Ia juga membenarkan bahwa terdapat perbedaan nilai antara pembangunan toilet yang dibiayai melalui mekanisme swakelola dan yang bersumber dari Dana Alokasi Umum (DAU), meskipun dengan ukuran dan model bangunan yang hampir sama.
“Itu bisa saja terjadi karena SSH berubah setiap tahun. Mungkin SSH tahun ini berbeda dengan tahun kemarin, sehingga berpengaruh pada nilai anggarannya,” tambahnya.
Lebih lanjut, Makmur menyebutkan bahwa total proyek pembangunan toilet sekolah yang tengah berjalan mencakup sekitar 21 unit sekolah, terdiri dari 13 SD dan 8 SMP di wilayah Kota Parepare.
Ia menegaskan, program ini merupakan tindak lanjut dari edaran nasional untuk mendukung ketersediaan sarana sanitasi yang layak di sekolah, khususnya dalam menunjang pelaksanaan program Merdeka Belajar (MBG).
“Ini memang kebutuhan mendesak.
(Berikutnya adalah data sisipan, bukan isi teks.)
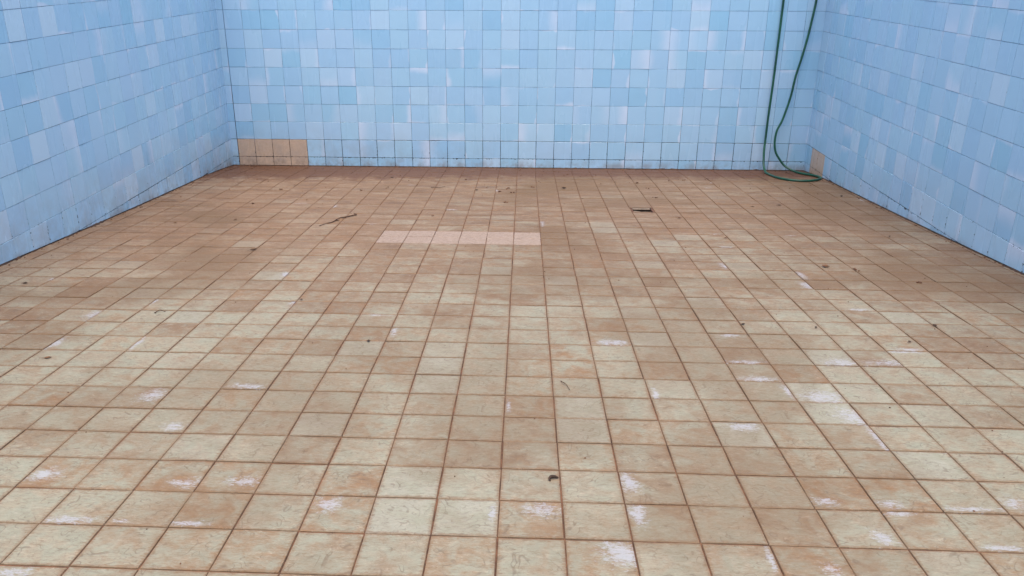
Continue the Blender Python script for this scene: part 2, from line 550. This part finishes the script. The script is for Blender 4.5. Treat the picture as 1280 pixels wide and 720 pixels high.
wear_at = {(a, b): (u, vv, hu, hv) for a, b, u, vv, hu, hv in WEAR}

rnd = random.Random(3)
GAP = 0.0034
fvar = [warped(FX - GAP + .0003, FY - GAP - .0013, 0.009, 0.0012, rnd, 0.0006) for _ in range(8)]
fmesh = []


def shared(name, V, F, UV, mat):
    me = bpy.data.meshes.new(name)
    me.from_pydata(V, [], F)
    l = me.uv_layers.new(name='tile')
    buf = []
    for poly in me.polygons:
        for vi in poly.vertices:
            buf += list(UV[vi])
    l.data.foreach_set('uv', buf)
    me.materials.append(mat)
    return me


fmesh = [shared('floor_tile', *q, M_FT) for q in fvar]
tiles = []
for r in range(-7, 37):
    for c in range(-18, 18):
        xa = X0 + c * FX
        xb = xa + FX
        if xb < XL + 0.01 or xa > XR - 0.01:
            continue
        sh = (c + .5) * FX * GR
        da = R0 - r * FY + sh          # near edge
        db = da - FY
        if da < 0.012:
            continue
        poly = [(-FX / 2 + GAP / 2, -FY / 2 + GAP / 2), (FX / 2 - GAP / 2, -FY / 2 + GAP / 2),
                (FX / 2 - GAP / 2, FY / 2 - GAP / 2), (-FX / 2 + GAP / 2, FY / 2 - GAP / 2)]
        xc, dc = (xa + xb) / 2, (da + db) / 2
        cut = False
        if xa < XL + 0.006:
            poly = clip(poly, 1, 0, -(XL + 0.006 - xc)); cut = True
        if xb > XR - 0.006:
            poly = clip(poly, -1, 0, (XR - 0.006 - xc)); cut = True
        if db < 0.006:
            poly = clip(poly, 0, -1, (dc - 0.006)); cut = True
        if len(poly) < 3 or area(poly) < 0.0006:
            continue
        k = rnd.random()
        tone = [min(1, max(0, rnd.gauss(0.38, 0.22))), 0.0, 1.0 if k < 0.16 else rnd.uniform(0, .55), rnd.random()]
        if rnd.random() < 0.05:
            tone[1] = rnd.uniform(.3, .8)
        if r > 16 and tone[1] < .9:
            tone[1] *= .5
        if (c, r) in PALE:
            tone[0] *= 0.3; tone[1] = 0.8 if r < 16 else 0.45; tone[2] = 0.1
        if (c, r) in DARK:
            tone[0] = 1.0 if r > 7 else 0.8; tone[1] = 0
        if (c, r) in RUST:
            tone[0] = max(tone[0], 0.6); tone[2] = 1.25; tone[1] = 0
        if r in (18, 19) and -5 <= c <= 0:
            tone = [0, 2.0, 0.0, rnd.random()]
        wear_glint = wear_at.get((c, r), (0, 0, 0, 0))
        if wear_glint[2] == 0 and tone[1] < 1.5 and rnd.random() < 0.015:
            side = rnd.randrange(4)
            hu, hv = (rnd.uniform(.15, .45), rnd.uniform(.04, .09))
            if side < 2:
                wear_glint = (rnd.uniform(.25, .75), 0.05 if side else .95, hu, hv)
            else:
                wear_glint = (0.05 if side == 2 else .95, rnd.uniform(.25, .75), hv, hu)
        slope = (zf(xc, db) - zf(xc, da)) / (da - db)
        z = zf(xc, dc) + rnd.uniform(-.0008, .0008)
        M = Matrix.Translation((xc + rnd.uniform(-.0008, .0008), -dc + rnd.uniform(-.0008, .0008), z)) @ \
            Matrix.Rotation(math.atan(slope) + max(-.009, min(.009, rnd.gauss(0, .0045))), 4, 'X') @ \
            Matrix.Rotation(max(-.009, min(.009, rnd.gauss(0, .0045))), 4, 'Y') @ Matrix.Rotation(-GR + rnd.gauss(0, .004), 4, 'Z')
        if (c, r) == DRAIN:
            continue
        P = [seen((xc + a * FX / 2, -dc + b * FY / 2, z)) for a, b in ((-1, -1), (1, -1), (1, 1), (-1, 1))]
        vis = any(q and -6 < q[0] < 1286 and q[1] < 724 for q in P)
        big = abs(area([q for q in P])) if vis and all(P) else 0
        tiles.append((big, cut, poly, M, tone, wear_glint, rnd.randrange(8)))
tiles.sort(key=lambda t: -t[0])
bat = Batch()
ntile = 0
for big, cut, poly, M, tone, wear_glint, kv in tiles:
    if cut:
        V, F, UV = prism(poly, 0.009, 0.0012, lambda x, y: (x / FX + .5, y / FY + .5))
    else:
        V, F, UV = fvar[kv]
    if ntile < 296 and big > 0:
        if cut:
            me = shared('floor_tile', V, F, UV, M_FT)
        else:
            me = fmesh[kv]
        o = bpy.data.objects.new('floor_tile', me)
        COL.objects.link(o)
        o.parent = floor
        o.matrix_world = M
        o['tone'] = [float(t) for t in tone]
        o['wear_glint'] = [float(t) for t in wear_glint]
        ntile += 1
    else:
        bat.add(V, F, UV, M, tone, wear_glint)
bat.build('floor_tile', M_FTJ, floor)

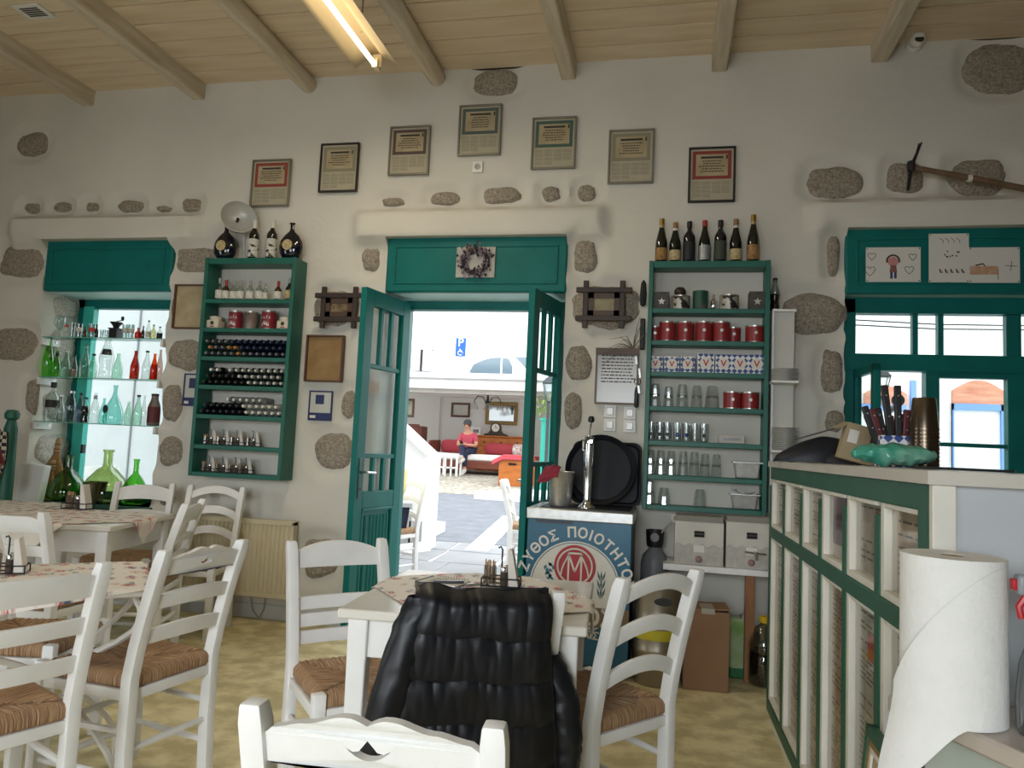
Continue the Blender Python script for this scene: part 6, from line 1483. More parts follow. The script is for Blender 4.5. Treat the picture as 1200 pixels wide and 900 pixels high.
trm = mat('black_tray', '0b0f17', .55, spec=.3)
pc = onY(704, 552, YC+.40); rt = .215
t = thing('round_tray', 'large round black tray leaning on the wall behind the beer tap', 'tray', None, (pc.x, YC+.38, ztop+rt+.002), (math.radians(80), 0, 0)); G().lathe([(0, 0), (rt*.86, 0), (rt*.92, .012), (rt, .026), (rt, .030), (rt*.91, .018), (rt*.85, .006), (0, .006)], 40, cap=False).obj('tray', trm, t)
p2 = onY(711, 555, YC+.47); hw, hh = .215, .195
t = thing('square_tray', 'rounded rectangular black tray leaning behind the round tray', 'tray', None, (p2.x, YC+.455, ztop+hh), (math.radians(83), 0, 0))
def rr2(k): c = .05; pts = []; [pts.append((sx*(hw*k-c)+c*math.cos(a), sy*(hh*k-c)+c*math.sin(a))) for sx, sy, a0 in ((1, 1, 0), (-1, 1, PI/2), (-1, -1, PI), (1, -1, 1.5*PI)) for a in [a0+i*PI/8 for i in range(5)]]; return pts
g = G(); A = rr2(1); B = rr2(.9); n = len(A); g.add([(x, y, .03) for x, y in A]+[(x, y, 0) for x, y in B], [(i, (i+1) % n, n+(i+1) % n, n+i) for i in range(n)]+[tuple(range(n, 2*n))]); o = g.obj('tray', trm, t); o.modifiers.new('s', 'SOLIDIFY').thickness = .005
# poster, keys, dried twigs
t, w_, h_ = picture('printed sheet in a brown folder hanging right of the door', 698, 409, 748, 474, D-.004, mat('folder_brown', '7b6f66', .6), mat('plastic_covered_sheet', 'a3a19c', .22, spec=.5), .010, nm='hanging_folder', cat='folder')
g = G(); random.seed(9)
for k in range(9):
    x = -w_*.36
    while x < w_*.34: l = random.uniform(.008, .03); g.box(x, -.0195, h_*.86-k*.021, x+l, -.0190, h_*.86-k*.021+.007); x += l+.006
o = g.obj('lettering', ink, t, smooth=0); o['kind'] = 'stuff'
G().box(-w_/2, -.0445, h_*.88, w_/2, -.04, h_).obj('folder_flap', mat('folder_flap', '5e514a', .6), t)
t = thing('bunch_of_keys', 'keys, opener and ring hanging beside the right shelf', 'keys', None, tuple(onY(747, 440, D-.04)))
def kp(px, py): return Vector(onY(px, py, D-.04))-Vector(onY(747, 440, D-.04))
G().tube([kp(748, 405), kp(747, 430), kp(747, 450)], .003, 5).obj('cord', ink, t); a = kp(747, 447); G().tube([a+Vector((.02*math.cos(k*PI/6), 0, .02*math.sin(k*PI/6))) for k in range(12)], .003, 5, closed=True).obj('ring', chrome, t)
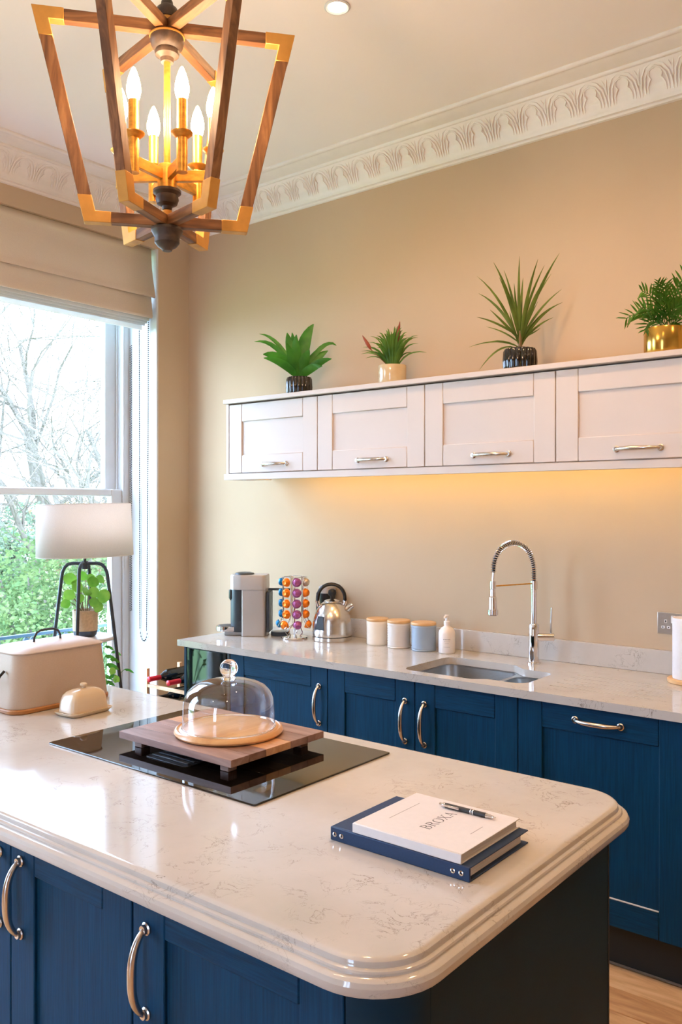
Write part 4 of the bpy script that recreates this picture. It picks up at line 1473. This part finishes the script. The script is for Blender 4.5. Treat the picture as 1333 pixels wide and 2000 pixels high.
# soap
sp_ = thing('soap_bottle', 'white pump soap bottle with faint label, right of the canisters', 'bottle', (-2.022, 3.292, WT))
MB().lathe([(0, 0), (.034, 0), (.0375, .004), (.0375, .088), (.035, .100), (.026, .112), (.0135, .119), (.0125, .124), (0, .124)], 36).build('bottle', M['soap'], sp_, local=True, smooth=50)
MB().lathe([(0, .1242), (.0135, .1242), (.0135, .142), (.0075, .144), (.0075, .156), (.010, .157), (.010, .170), (0, .171)], 24).build('pump_collar', M['soap'], sp_, local=True)
a = rad(-78)
MB().tube([(0, 0, .165), (.026 * math.cos(a), .026 * math.sin(a), .164), (.033 * math.cos(a), .033 * math.sin(a), .158)], [.006, .005, .004], 10).build('nozzle', M['soap'], sp_, local=True)
lm = MB()
fa = math.atan2(-3.292, 2.022)
for (zz, wd, hh) in ((.062, .9, .004), (.054, .7, .0015), (.046, .5, .0015), (.030, .8, .0015)):
    for i in range(7):
        a0 = fa - wd / 2 + wd * i / 7
        a1 = a0 + wd / 7 * .62
        R0 = .03768
        lm.add([(R0 * math.cos(a0), R0 * math.sin(a0), zz), (R0 * math.cos(a1), R0 * math.sin(a1), zz), (R0 * math.cos(a1), R0 * math.sin(a1), zz + hh), (R0 * math.cos(a0), R0 * math.sin(a0), zz + hh)], [(0, 1, 2, 3)])
lm.build('label_print', M['faint_ink'], sp_, local=True, smooth=0, recalc=False)

# kettle
KX, KY = -2.663, 3.262
kt = thing('kettle', 'shiny steel dome kettle with black arched handle on the rear worktop', 'kettle', (KX, KY, WT), YAW)
MB().lathe([(0, 0), (.096, 0), (.0985, .003), (.0985, .020), (0, .020)], 56).build('base_ring', M['steel_polished'], kt, local=True)
MB().lathe([(0, .0203), (.0955, .0203), (.0955, .0235), (0, .0235)], 56).build('seam', M['black_plastic'], kt, local=True)
MB().lathe([(0, .0237), (.0975, .0237), (.0985, .028), (.0985, .048), (.097, .052), (.0965, .075), (.092, .105), (.083, .135), (.070, .160), (.055, .178), (.042, .187), (0, .187)], 64).build('body', M['steel_polished'], kt, local=True, smooth=50)
kl = MB().lathe([(0, .1872), (.041, .1872), (.040, .192), (.028, .198), (.012, .201), (0, .2015)], 40).build('lid', M['steel_polished'], kt, local=True, smooth=50)
MB().lathe([(0, .2010), (.009, .2015), (.009, .212), (.018, .220), (.021, .232), (.018, .244), (.009, .250), (0, .251)], 24).build('knob', M['black_plastic'], kl, local=True, smooth=60)
hp = []
for i in range(17):
    a = PI * i / 16
    hp.append((-.068 * math.cos(a) - .004, 0, .192 + .082 * math.sin(a) ** .8))
MB().tube(hp, .0088, 12, flat=((0, 1, 0), 1.5)).build('handle', M['black_plastic'], kt, local=True)
for s in (-1, 1):
    MB().tube([(s * .060 - .004, 0, .166), (s * .069 - .004, 0, .196)], .011, 12).build('handle_bracket', M['chrome'], kt, local=True)
MB().tube([(.066, .0, .142), (.085, 0, .160), (.102, 0, .171)], [.019, .0165, .0145], 16).build('spout', M['chrome'], kt, local=True)
MB().loft([[(-.080 + .001, -.0575, .062), (-.040, -.0905, .062), (-.044, -.079, .118), (-.066, -.060, .118)], [(-.0835, -.063, .058), (-.040, -.0935, .058), (-.043, -.0815, .124), (-.0685, -.063, .124)]]).build('water_window', M['grey_plastic'], kt, local=True)

# coffee machine: forward axis = local -x
CMX, CMY = -3.075, 3.137
cm = thing('coffee_machine', 'silver and black capsule coffee machine at the left end of the worktop', 'coffee machine', (CMX, CMY, WT), YAW - rad(6))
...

Pembangunan WC sekolah menjadi bagian dari fasilitas pendukung untuk kelancaran kegiatan belajar mengajar yang sehat dan nyaman,” tutupnya.
Polemik anggaran pembangunan toilet sekolah di Parepare menjadi perhatian publik karena dianggap tidak sebanding antara nilai proyek dan kondisi fisik di lapangan.
DPRD berkomitmen melakukan pengawasan agar setiap rupiah anggaran publik digunakan secara efektif, sementara Dinas Pendidikan menegaskan semua perhitungan mengikuti standar resmi pemerintah.